Kennedy coached against Monson in the 2006 NIT, when Kennedy was interim coach at Cincinnati (after Bob Huggins resigned), and Monson was at Minnesota. Cincinnati won.
In 2003, Kennedy was an assistant under Huggins at Cincinnati when the Few and the Zags beat the Bearcats in an NCAA first-round game in Salt Lake City.
ALABAMA TIMES THREE
In one of those quirks of scheduling, the NCAA assigned three teams from Alabama — UAB, Auburn and Alabama — to the Spokane site.
“I wish we were closer, but it’s a great experience for the whole (state of) Alabama,” UAB guard Eric Gaines said.

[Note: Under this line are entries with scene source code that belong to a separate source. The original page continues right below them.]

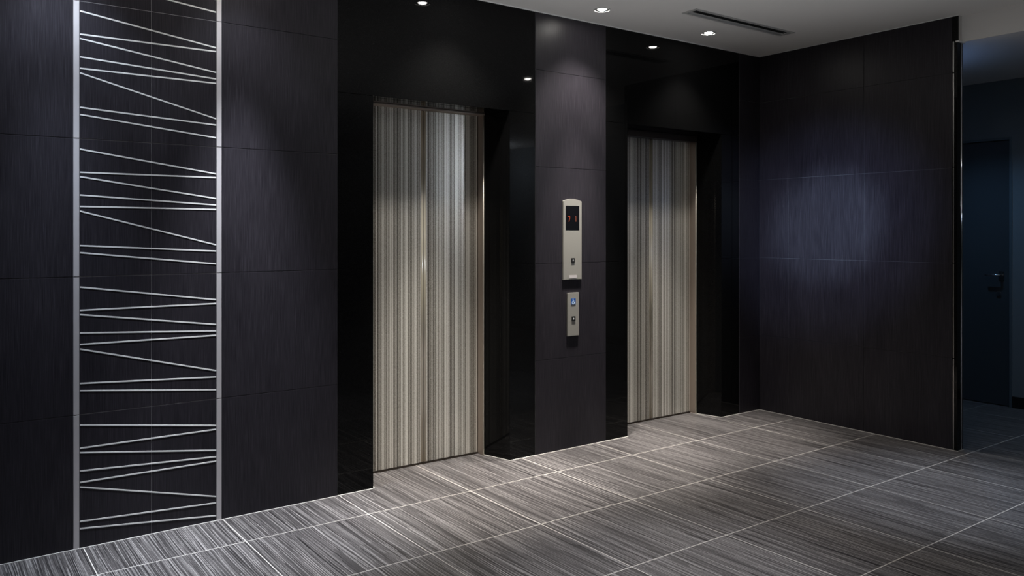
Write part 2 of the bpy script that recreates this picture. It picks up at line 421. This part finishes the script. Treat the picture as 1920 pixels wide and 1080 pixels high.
def button(par, x0, x1, z0, z1):
    b = boxobj('button', M_black, par, x0, x1, YP-.003, YP+.002, z0, z1, bev=.001); b['label'] = 'black square up button'
    bm = bmesh.new(); c = (x0+x1)/2; arrow(bm, c, (z0+z1)/2+.0005, .0058, YP-.0036, YP-.003); obj('arrow', bm, M_btn, b)
button(P1, 3.3615, 3.3905, 1.1855, 1.2145)
o = boxobj('name_label', mat('label_silver', (.62, .58, .58), .4, .2), P1, 3.3455, 3.408, YP-.0012, YP+.001, 1.0865, 1.106, bev=.0005); o['label'] = 'small pale blank plate'

P2 = thing('elevator_call_panel', (3.381, D, .717), 'smaller narrow satin steel call panel with blue wheelchair symbol, below the taller one', 'call panel')
bm = bmesh.new(); box(bm, 3.3325, 3.4275, YP, D, .7185, .9935, bev=.0015); obj('faceplate', bm, M_plate, P2)
sg = boxobj('accessibility_sign', M_blue, P2, 3.3605, 3.398, YP-.0018, YP+.001, .9185, .957, bev=.0006); sg['label'] = 'blue square wheelchair sign'
# wheelchair pictogram
bm = bmesh.new(); y0, y1 = YP-.0026, YP-.0018
cx, cz = 3.377, .9305
prism_y(bm, [(cx-.001+.0030*math.cos(2*math.pi*k/12), .9515+.0030*math.sin(2*math.pi*k/12)) for k in range(12)], y0, y1)
N = 16
for k in range(N):
    a, b = math.radians(110+k*250/N), math.radians(110+(k+1)*250/N)
    prism_y(bm, [(cx+.0098*math.cos(a), cz+.0098*math.sin(a)), (cx+.0068*math.cos(a), cz+.0068*math.sin(a)), (cx+.0068*math.cos(b), cz+.0068*math.sin(b)), (cx+.0098*math.cos(b), cz+.0098*math.sin(b))], y0, y1)
prism_y(bm, [(cx-.0028, .9345), (cx+.0008, .9345), (cx+.0008, .9480), (cx-.0028, .9480)], y0-.0001, y1)
prism_y(bm, [(cx-.0028, .9335), (cx+.0085, .9335), (cx+.0085, .9365), (cx-.0028, .9365)], y0-.0002, y1)
prism_y(bm, [(cx+.0008, .9410), (cx+.0075, .9410), (cx+.0075, .9432), (cx+.0008, .9432)], y0-.0003, y1)
prism_y(bm, [(cx+.0058, .9360), (cx+.0122, .9255), (cx+.0145, .9272), (cx+.0088, .9365)], y0-.0004, y1)
obj('wheelchair_symbol', bm, M_signglow, sg)
button(P2, 3.3645, 3.3955, .812, .843)

# ------------------------------------------------------------------ downlights
def downlight(x, y, power, beam, colr, label, group, base=None):
    E = thing('downlight', (x, y, H), label, 'ceiling light', group)
    if base is None:
        bm = bmesh.new(); lathe(bm, x, y, [(.0445, H-.001), (.046, H-.0035), (.0505, H-.003), (.0525, H-.0004), (.0445, H-.0003)], close=True)
        obj('trim_ring', bm, M_vent, E, smooth=True)
        bm = bmesh.new(); lathe(bm, x, y, [(.0443, H-.0004), (.030, H+.001), (.0285, H+.006), (.0285, H+.0405), (.0443, H+.0405)], close=True)
        obj('baffle', bm, M_black, E, smooth=True)
        bm = bmesh.new(); R = lathe(bm, x, y, [(.0275, H+.034), (.0275, H+.003), (.023, H-.001), (.015, H-.0035), (.006, H-.0045)])
        bm.faces.new(R[-1]); bm.faces.new(R[0]); obj('lamp', bm, M_lamp, E, smooth=True)
    else:
        for ch in base.children:
            c = ch.copy(); COL.objects.link(c); c.parent = E
    l = bpy.data.lights.new('spot', 'SPOT'); l.energy = power; l.color = colr; l.spot_size = math.radians(SPOT_ANGLE); l.spot_blend = .75
    l.shadow_soft_size = .045
    lo = bpy.data.objects.new('spot_light', l); COL.objects.link(lo); lo.location = (x, y, H-.014)
    l = bpy.data.lights.new('beam', 'SPOT'); l.energy = beam; l.color = colr; l.spot_size = math.radians(BEAM_ANGLE); l.spot_blend = 1
    l.shadow_soft_size = .045
    lo = bpy.data.objects.new('beam_light', l); COL.objects.link(lo); lo.location = (x, y, H-.0145)
    return E
g = 'ceiling downlights'
base = None
for x, y, pw, bw, cl, lb in DOWNLIGHTS:
    e = downlight(x, y, pw, bw, cl, lb, g, base)
    base = base or e

# ------------------------------------------------------------------ slot diffuser
V = thing('ceiling_vent', ((VX0+VX1)/2, (VY0+VY1)/2, H), 'long narrow linear slot air vent with dark slot in the grey ceiling', 'air vent')
bm = bmesh.new()
box(bm, VX0, VX1, VY0, VY0+.0215, H-.005, H-.0005, bev=.001); box(bm, VX0, VX1, VY1-.0215, VY1, H-.005, H-.0005, bev=.001)
box(bm, VX0, VX0+.0235, VY0+.0217, VY1-.0217, H-.005, H-.0005, bev=.001); box(bm, VX1-.0195, VX1, VY0+.0217, VY1-.0217, H-.005, H-.0005, bev=.001)
obj('frame', bm, M_vent, V)
bm = bmesh.new(); box(bm, VX0+.0225, VX1-.0185, VY0+.0205, VY1-.0205, H+.085, H+.099); obj('plenum', bm, M_black, V)
for k in range(3):
    y = VY0+.030+k*.022
    bm = bmesh.new()
    vs = [(VX0+.024, y, H+.002), (VX0+.024, y+.0025, H+.002), (VX0+.024, y+.0155, H+.028), (VX0+.024, y+.013, H+.028)]
    a = [bm.verts.new(c) for c in vs]; b = [bm.verts.new((VX1-.02, c[1], c[2])) for c in vs]
    bm.faces.new(a); bm.faces.new(b[::-1])
    for i in range(4): bm.faces.new((a[i], b[i], b[(i+1) % 4], a[(i+1) % 4]))
    obj('blade', bm, M_ventin, V)

# ------------------------------------------------------------------ corridor door
dr = struct(bpy.data.objects.new('door_1', None)); COL.objects.link(dr); dr.location = (XF, (DY0+DY1)/2, 0)
bm = bmesh.new(); box(bm, XF+.012, XF+.055, DY0+.004, DY1-.004, .006, DZ-.004, bev=.002); lf = obj('door_leaf', bm, M_cdoor, dr)
bm = bmesh.new(); box(bm, XF-.008, XF+.11, DY0-.02, DY0, 0, DZ+.02, bev=.002); box(bm, XF-.008, XF+.11, DY1, DY1+.02, 0, DZ+.02, bev=.002)
box(bm, XF-.008, XF+.11, DY0, DY1, DZ, DZ+.02, bev=.002); box(bm, XF+.056, XF+.11, DY0, DY1, 0, DZ); obj('door_frame', bm, M_cframe, dr)
hy, hz = 2.893, 1.040
bm = bmesh.new(); box(bm, XF+.006, XF+.0122, hy-.02, hy+.02, hz-.045, hz+.03, bev=.003); obj('escutcheon', bm, M_profile, lf)
bm = bmesh.new(); tube(bm, [(XF+.008, hy, hz), (XF-.035, hy, hz), (XF-.042, hy+.012, hz), (XF-.042, hy+.10, hz)], .008, 14); obj('lever_handle', bm, M_chrome, lf, smooth=True)
bm = bmesh.new(); 
r = bmesh.ops.create_cone(bm, cap_ends=True, segments=24, radius1=.020, radius2=.017, depth=.012)
bmesh.ops.rotate(bm, verts=bm.verts, matrix=Matrix.Rotation(math.radians(-90), 3, 'Y')); bmesh.ops.translate(bm, verts=bm.verts, vec=(XF+.007, hy+.02, .89)); obj('lock_cylinder', bm, M_chrome, lf)

# corridor downlight (behind the partition) and a globe pendant farther along, both cool
cx, cy, cw = CORR_LAMP
CL = thing('corridor_downlight', (cx, cy, HC), 'cool blue surface downlight in the corridor hidden behind the wall end', 'ceiling light')
bm = bmesh.new(); lathe(bm, cx, cy, [(.05, HC-.0005), (.055, HC-.0005), (.055, HC-.06), (.05, HC-.06)], 32, close=True); obj('can', bm, M_black, CL)
bm = bmesh.new(); R = lathe(bm, cx, cy, [(.0495, HC-.02), (.04, HC-.028)], 32); bm.faces.new(R[1]); bm.faces.new(R[0]); obj('lamp', bm, M_corrlamp, CL)
l = bpy.data.lights.new('corridor', 'SPOT'); l.energy = cw; l.color = CORR_C; l.shadow_soft_size = .03; l.spot_size = math.radians(112); l.spot_blend = .8
lo = bpy.data.objects.new('corridor_light', l); COL.objects.link(lo); lo.location = (cx, cy, HC-.062)
cx, cy = 5.43, 3.15  # unseen fill light added behind the partition to lift the corridor ceiling
SC = thing('added_corridor_fill', (5.371, cy, 1.98), 'added cool fill light behind the partition, brightens the corridor ceiling, hidden from view', 'wall light')
bm = bmesh.new(); lathe(bm, cx, cy, [(.02, 1.98), (.04, 2.0), (.05, 2.05), (.046, 2.05), (.03, 2.02), (.02, 2.015)], 24); box(bm, 5.372, 5.39, cy-.03, cy+.03, 1.99, 2.05); obj('body', bm, M_black, SC)
l = bpy.data.lights.new('corridor_up', 'SPOT'); l.energy = 7; l.color = (.3, .5, 1); l.shadow_soft_size = .03; l.spot_size = math.radians(140); l.spot_blend = .7
lo = bpy.data.objects.new('corridor_up', l); COL.objects.link(lo); lo.location = (cx+.01, cy, 2.06); lo.rotation_euler = (math.pi, 0, 0)
cx, cy = 6.35, -1.3
CL = thing('pendant_lamp', (cx, cy, HC), 'cool white globe pendant far down the corridor, behind the camera, out of view', 'ceiling light')
bm = bmesh.new(); R = lathe(bm, cx, cy, [(.04, HC-.0005), (.04, HC-.02), (.006, HC-.024), (.004, HC-.16), (.02, HC-.17), (.024, HC-.19)], 24); bm.faces.new(R[-1]); bm.faces.new(R[0]); obj('cord_and_canopy', bm, M_vent, CL, smooth=False)
bm = bmesh.new(); bmesh.ops.create_uvsphere(bm, u_segments=32, v_segments=16, radius=.09); bmesh.ops.translate(bm, verts=bm.verts, vec=(cx, cy, HC-.27)); obj('globe', bm, emis('globe_glow', (.80, .88, 1), 100), CL, smooth=True)

# adjustable spotlight on the ceiling, out of view
ax, ay, aw = ACCENT
A = thing('ceiling_spotlight', (ax, ay, H), 'black adjustable spotlight on the ceiling aimed at the right wall, out of view', 'spotlight')
src = Vector((ax, ay, H-.13)); dirn = (Vector((XR, 3.36, 1.43))-src).normalized(); q = dirn.to_track_quat('-Z', 'Y').to_matrix().to_4x4()
bm = bmesh.new(); lathe(bm, 0, 0, [(.001, .12), (.035, .12), (.04, .10), (.045, 0), (.041, 0), (.036, .09), (.001, .09)], 28); bm.transform(Matrix.Translation(src)@q); obj('head', bm, M_black, A, smooth=False)
bm = bmesh.new(); tube(bm, [(ax, ay, H-.001), (ax, ay, H-.07), tuple(src-dirn*.06)], .008, 10); lathe(bm, ax, ay, [(.001, H-.0005), (.045, H-.0005), (.045, H-.018), (.001, H-.018)], 24); obj('stem', bm, M_black, A)
l = bpy.data.lights.new('accent', 'SPOT'); l.energy = aw; l.color = (.50, .60, 1); l.spot_size = math.radians(21); l.spot_blend = 1; l.shadow_soft_size = .03
l2 = l.copy(); l2.energy = aw*2.2; l2.spot_size = math.radians(11.5); l2.color = (.56, .76, 1)
lo = bpy.data.objects.new('accent_core', l2); COL.objects.link(lo); lo.location = src+dirn*.006; lo.rotation_euler = q.to_euler()
lo = bpy.data.objects.new('accent_light', l); COL.objects.link(lo); lo.location = src+dirn*.005; lo.rotation_euler = q.to_euler()

# fill light added out of view, shaped as a can uplighter, lifts the ceiling
x, y, pw = FILL_UPLIGHT
U = thing('added_fill_uplighter', (x, y, 0), 'added fill light shaped as a black can on the floor, brightens the ceiling, below the view', 'fill light')
bm = bmesh.new(); lathe(bm, x, y, [(.085, 0.001), (.09, .01), (.09, .16), (.082, .16), (.080, .06), (.01, .055), (.01, .02), (.085, .001)]); obj('can', bm, M_black, U, smooth=False)
bm = bmesh.new(); R = lathe(bm, x, y, [(.06, .056), (.05, .09), (.02, .10)]); bm.faces.new(R[-1]); bm.faces.new(R[0]); obj('lamp', bm, emis('fill_uplight_glow', (1, .97, .92), 10), U, smooth=True)
l = bpy.data.lights.new('uplight', 'SPOT'); l.energy = pw; l.color = (.97, .98, 1); l.spot_size = math.radians(116); l.spot_blend = .5; l.shadow_soft_size = .05
lo = bpy.data.objects.new('uplight', l); COL.objects.link(lo); lo.location = (x, y, .165); lo.rotation_euler = (math.pi, 0, 0)
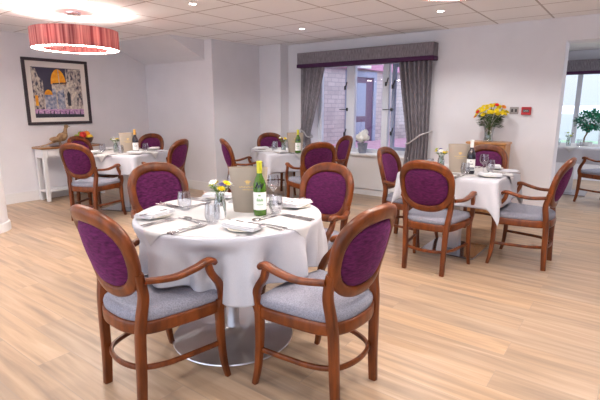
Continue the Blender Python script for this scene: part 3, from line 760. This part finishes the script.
# tapered wine coolers with gold lettering
def cooler(x, y, rz, label):
    e = tag(empty('wine_cooler', (x, y, SZ), rz), label, 'wine cooler', 'taupe wine coolers')
    b = NB(); lathe(b, [(0, 0), (.088, 0), (.091, .003), (.112, .255), (.112, .258), (.109, .258), (.088, .008), (0, .008)], 40, ry=.42); obj('cooler_body', b, 'taupe', e)
    def p(u, z):
        rr = .091 + .021 * z / .255 + .0006
        th = -PI / 2 + u / rr; return (rr * math.cos(th), rr * .42 * math.sin(th), z)
    b = NB()
    for k in range(11):
        u = -.048 + .0096 * k
        obox(b, p(u, .150), (.0011, .0006, .0045), Matrix.Identity(3)); obox(b, p(u + .003, .1525 if k % 2 else .1475), (.0026, .0006, .0010), Matrix.Identity(3))
    for k in range(8): obox(b, p(-.028 + .008 * k, .134), (.0022, .0006, .0022), Matrix.Identity(3))
    obj('lettering', b, 'gold', e, False)
    b = NB()
    for k in range(5):
        a = -.9 + .45 * k; obox(b, p(.012 * math.sin(a), .172 + .010 * math.cos(a)), (.0022, .0006, .008), Matrix.Rotation(a, 3, 'Y'))
    obox(b, p(0, .168), (.010, .0006, .002), Matrix.Identity(3)); obj('emblem', b, 'gold', e, False)
cooler(T1.x + .085, T1.y + .075, rotz(-.60, .80), 'taupe tapered wine cooler with gold emblem on the round table')
cooler(T2.x + .03, T2.y - .10, rotz(-.25, .97), 'taupe tapered wine cooler with gold emblem on the sideboard table')
cooler(T3.x + .27, T3.y - .20, rotz(-.6, .8), 'taupe tapered wine cooler on the window table')
cooler(T4.x + .14, T4.y - .02, rotz(-.8, .55), 'taupe tapered wine cooler on the ring lamp table')

# posies in small glass vases
def bloom(bm, c, r, n=10, up=(0, 0, 1), layers=2):
    up = Vector(up).normalized(); t = up.orthogonal().normalized(); q = up.cross(t)
    for L in range(layers):
        for k in range(n):
            a = 2 * PI * (k + .5 * L) / n; d = (t * math.cos(a) + q * math.sin(a))
            el = .25 + .55 * L; rr = r * (1 - .3 * L)
            tip = Vector(c) + d * rr * math.cos(el) + up * rr * math.sin(el)
            sd = d.cross(up) * r * .26; mid = Vector(c) + d * rr * .55 * math.cos(el) + up * (rr * .55 * math.sin(el) + r * .08)
            vs = [bm.verts.new(v) for v in (Vector(c), mid + sd, tip, mid - sd)]
            bm.faces.new(vs)
    ball(bm, Vector(c) + up * r * .12, r * .28, 8, 5)
def leaf(bm, c, d, L, w):
    d = Vector(d).normalized(); s = d.cross(Vector((.1, .2, 1))).normalized() * w; c = Vector(c)
    m = c + d * L * .5 + Vector((0, 0, .1 * L))
    vs = [bm.verts.new(v) for v in (c, m + s, c + d * L, m - s)]; bm.faces.new(vs)
def posy(x, y, label, vlabel, tname, seed, s=1.0, pal=('yellow', 'whitepetal', 'violet', 'yellow', 'lime', 'whitepetal', 'yellow')):
    r = random.Random(seed)
    e = tag(empty('bud_vase', (x, y, SZ)), vlabel, 'vase', 'glass bud vases')
    b = NB(); lathe(b, [(0, 0), (.030, 0), (.034, .01), (.033, .08), (.024, .115), (.027, .13), (.0255, .13), (.022, .115), (.031, .078), (.031, .012), (0, .008)], 24); obj('vase_body', b, 'vaseglass', e)
    e = tag(empty('flower_posy', (x, y, SZ)), label, 'flowers', 'flower posies on the tables')
    b = NB()
    heads = []
    for k, c in enumerate(pal):
        a = 2 * PI * k / len(pal) + r.random() * .5; rr = (.012 + .040 * r.random() + (.02 if k else 0)) * s
        p = Vector((rr * math.cos(a), rr * math.sin(a), .160 + .04 * r.random())); heads.append((p, c)); tube(b, [(0, 0, .02), (p.x * .3, p.y * .3, .12), p], .0018, 5)
    for k in range(16):
        a = r.random() * 2 * PI; leaf(b, (.01 * math.cos(a), .01 * math.sin(a), .13 + .03 * r.random()), (math.cos(a), math.sin(a), .2), .055, .010)
    obj('foliage', b, 'stem', e)
    for p, c in heads:
        b = NB(); bloom(b, p, .024 * s, 9, (p.x * 8, p.y * 8, .7)); obj('bloom', b, c, e)
posy(T1.x + .055, T1.y - .125, 'posy of yellow, white and violet flowers on the round table', 'small glass vase with the posy on the round table', '', 1, 1.15)
posy(T2.x - .19, T2.y + .02, 'posy of yellow and violet flowers on the sideboard table', 'small glass vase with the posy on the sideboard table', '', 2)
posy(T3.x + .15, T3.y - .30, 'posy of yellow and white flowers on the window table', 'small glass vase with the posy on the window table', '', 3)
posy(T4.x + .02, T4.y - .13, 'posy with one large yellow flower on the ring lamp table', 'small glass vase with the posy on the ring lamp table', '', 4, 1, ('yellow', 'yellow', 'whitepetal', 'lime', 'whitepetal'))
posy(T5.x - .04, T5.y - .33, 'small lime green posy beside the bonsai in the next room', 'small glass vase with the posy in the next room', '', 5, 1, ('lime', 'lime', 'whitepetal', 'lime'))
e = tag(empty('salt_shaker', (T1.x + .085, T1.y - .155, SZ)), 'white waisted salt shaker beside the posy on the round table', 'salt shaker')
b = NB(); lathe(b, [(0, 0), (.024, 0), (.026, .006), (.024, .035), (.016, .062), (.015, .072), (0, .072)], 24); obj('shaker_body', b, 'china' if False else 'white', e)
b = NB(); lathe(b, [(.0155, .072), (.017, .078), (.013, .092), (0, .096)], 24); obj('shaker_cap', b, 'chrome', e)

# ------------------------------------------------------------------ curtains and pelmet
p1 = tag(empty('pelmet', (-3.45, D, 1.985)), 'long grey pelmet with dark purple band over the window', 'pelmet')
b = NB(); box(b, -1.14, 1.14, -.172, 0, .055, .232, .008); obj('fabric_box', b, 'pelmet', p1, False)
b = NB(); box(b, -1.146, 1.146, -.178, 0, 0, .055, .008); obj('band', b, 'purple', p1, False)
def curtain(xo, sgn, topw, tie_in, tiez, label, nf):
    """xo: outer edge x; sgn: direction towards the window"""
    b = NB(); nz, nx = 40, 90; g = []
    z0, z1 = .03, 2.035
    for i in range(nz + 1):
        z = z0 + (z1 - z0) * i / nz
        f = max(0, min(1, (z - tiez) / (z1 - tiez))) if z > tiez else max(0, min(1, (tiez - z) / .8)) * .35
        f = f ** .9
        wdt = tie_in + (topw - tie_in) * f
        row = []
        for j in range(nx + 1):
            s = j / nx
            amp = .030 + .004 * math.sin(3 * s * PI)
            y = D - .075 + amp * math.sin(2 * PI * nf * s) * (.75 + .25 * f) - .012 * math.sin(2 * PI * (nf * .43) * s + 1)
            if z < tiez + .1: y += .0
            row.append(b.verts.new((xo + sgn * wdt * (s + .012 * math.sin(2 * PI * nf * s * 1.0)), y, z)))
        g.append(row)
    for i in range(nz):
        for j in range(nx): b.faces.new((g[i][j], g[i + 1][j], g[i + 1][j + 1], g[i][j + 1]))
    o = obj('curtain', b, 'curtain'); md = o.modifiers.new('thick', 'SOLIDIFY'); md.thickness = .003
    tag(o, label, 'curtain', 'grey window curtains')
curtain(-4.575, 1, .47, .17, .90, 'grey curtain at the left side of the window, held by a tieback', 6)
curtain(-2.345, -1, .50, .32, .90, 'grey curtain at the right side of the window, held by a tieback', 7)
for xa, xb, lab, za, zb in ((-4.60, -4.355, 'silver rope tieback around the left curtain', 1.00, .87), (-2.33, -2.67, 'silver rope tieback around the right curtain', 1.03, .845)):
    s = 1 if xb > xa else -1
    b = NB(); tube(b, catmull([(xa, D - .012, za), (xa + s * .01, D - .09, za - .01), (xa + s * .12, D - .135, (za * .7 + zb * .3)), (xb - s * .06, D - .132, zb + .015), (xb + s * .015, D - .08, zb), (xb - s * .03, D - .022, zb + .02)], 8), .011, 8)
    tag(obj('curtain_tieback', b, 'rope'), lab, 'tieback', 'curtain tiebacks')

# pot of white flowers on the sill
px, py = -3.48, D + .085
e = tag(empty('flower_pot', (px, py, WZ0)), 'slate grey pot on the window sill', 'flower pot')
b = NB(); lathe(b, [(0, 0), (.055, 0), (.060, .01), (.082, .15), (.086, .16), (.080, .162), (.072, .14), (0, .135)], 32); obj('pot_body', b, 'pot', e)
e = tag(empty('potted_hydrangea', (px, py, WZ0 + .13)), 'white round-headed flowers in the slate pot on the sill', 'flowers')
b = NB(); r = random.Random(5)
for k in range(7): a = k * .9; tube(b, [(0, 0, .0), (.05 * math.cos(a), .05 * math.sin(a), .10)], .003, 5); leaf(b, (0, 0, .05), (math.cos(a), math.sin(a), .3), .10, .025)
obj('foliage', b, 'leaf', e)
for k, (x, y, z, q) in enumerate(((0, 0, .15, .07), (-.055, -.02, .12, .055), (.06, -.01, .12, .055), (0, -.05, .10, .055), (.02, .03, .19, .05))):
    b = NB()
    for i in range(42):
        v = Vector((r.gauss(0, 1), r.gauss(0, 1), r.gauss(0, 1))).normalized(); bloom(b, Vector((x, y, z)) + v * q, .018, 5, v, 1)
    ball(b, (x, y, z), q * .93, 16, 10); obj('flower_head', b, 'whitepetal', e)

# ------------------------------------------------------------------ sideboard and bouquet
sb = tag(empty('sideboard', (-1.515, D - .155, 0)), 'small oak sideboard against the back wall', 'sideboard')
hw, y0, y1 = .232, -.155, .135
b = NB(); box(b, -hw, hw, y0 + .012, y1, .06, .905, .003); obj('carcass', b, 'oak', sb, False)
b = NB(); box(b, -hw - .014, hw + .014, y0 - .008, y1 + .004, .905, .932, .006); obj('top', b, 'oak', sb, False)
b = NB(); box(b, -hw + .01, hw - .01, y0 + .03, y1 - .01, 0, .06); obj('plinth', b, 'oak', sb, False)
b = NB(); box(b, -hw + .012, hw - .012, y0 - .002, y0 + .012, .74, .89, .004); d_ = obj('drawer', b, 'oak', sb, False)
b = NB(); ball(b, (0, y0 - .014, .815), .014); obj('knob', b, 'chrome', d_)
for s in (-1, 1):
    b = NB(); box(b, *((-hw + .012, -.003) if s < 0 else (.003, hw - .012)), y0 - .002, y0 + .012, .08, .725, .004); d_ = obj('door', b, 'oak', sb, False)
    b = NB(); ball(b, (s * .03, y0 - .014, .45), .012); obj('knob', b, 'chrome', d_)
vx, vy, vz = -1.525, D - .165, .932
v = tag(empty('flower_vase', (vx, vy, vz)), 'flared clear glass vase on the oak sideboard', 'vase')
b = NB(); lathe(b, [(0, 0), (.058, 0), (.062, .006), (.050, .06), (.052, .12), (.072, .20), (.070, .20), (.049, .12), (.046, .06), (.056, .014), (0, .012)], 32); obj('vase_body', b, 'vaseglass', v)
e = tag(empty('flower_bouquet', (vx, vy, vz)), 'big bouquet of yellow blooms with two red ones on the sideboard', 'flowers')
r = random.Random(11); heads = []
for k in range(30):
    for _ in range(60):
        a = r.random() * 2 * PI; q = r.random() ** .5
        p = Vector((.195 * q * math.cos(a), .115 * q * math.sin(a), .350 + .105 * (1 - q * q) + .035 * (r.random() - .5)))
        if all((p - h[0]).length > .043 for h in heads): break
    heads.append((p, 'yellow'))
heads += [(Vector((-.125, -.10, .37)), 'redpetal'), (Vector((.085, -.07, .455)), 'redpetal'), (Vector((.16, -.05, .43)), 'orange'), (Vector((-.16, -.05, .315)), 'orange'), (Vector((.02, -.13, .37)), 'yellow'), (Vector((-.06, -.13, .39)), 'yellow'), (Vector((.10, -.12, .385)), 'yellow')]
b = NB()
for p, c in heads[::2]: tube(b, catmull([(-p.x * .25, -p.y * .25, .02), (-p.x * .05, -p.y * .05, .12), (p.x * .35, p.y * .35, .24), p], 4), .0028, 5)
obj('stems', b, 'stem', e)
b = NB()
for k in range(130):
    a = r.random() * 2 * PI; q = .4 + .6 * r.random(); c = (.11 * q * math.cos(a), .07 * q * math.sin(a), .19 + .15 * r.random())
    leaf(b, c, (math.cos(a), math.sin(a), r.random() * .9 - .5), .060 + .04 * r.random(), .014)
for k in range(10): a = r.random() * 6; leaf(b, (0, 0, .04 + .12 * r.random()), (math.cos(a), math.sin(a), .8), .06, .014)
obj('foliage', b, 'leaf', e)
for p, c in heads:
    b = NB(); bloom(b, p, .037 if c != 'redpetal' else .032, 12, (p.x * 3, p.y * 4 - .25, .55), 3); obj('bloom', b, c, e)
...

“I would say it’s awesome too, “ UAB forward Yaxel Lendeborg said. “I’m a big Twitter guy. I always see those Alabama fans coming together to cheer one another on. I just hope those fans that are here early for the other (Alabama) teams can cheer us on as well, and we can do the same for them.”
“I was kind of surprised with being in Alabama and three schools going all the way to Spokane, Washington,” Auburn junior forward/center Johni Broome said. “I think it’s like 28 hundred miles, something like that. The draw is kind of a weird draw, but we’re all excited.”
BOISE STATE PLAYER COMP
San Diego State coach Brian Dutcher compared UAB’s 6-9 Lendeborg to big man Tyson Degenhart of Boise State, formerly of Mt. Spokane High.
“He’s as close to Degenhart from Boise as we can play,” Dutcher said. “He’s important to them. He can shoot the open 3. If you take the 3 away, he’ll drive by you. He can post up. He can score at all three levels — he shoots it, he drives it, he posts it. And then add rebounding to that, he’s super dangerous.”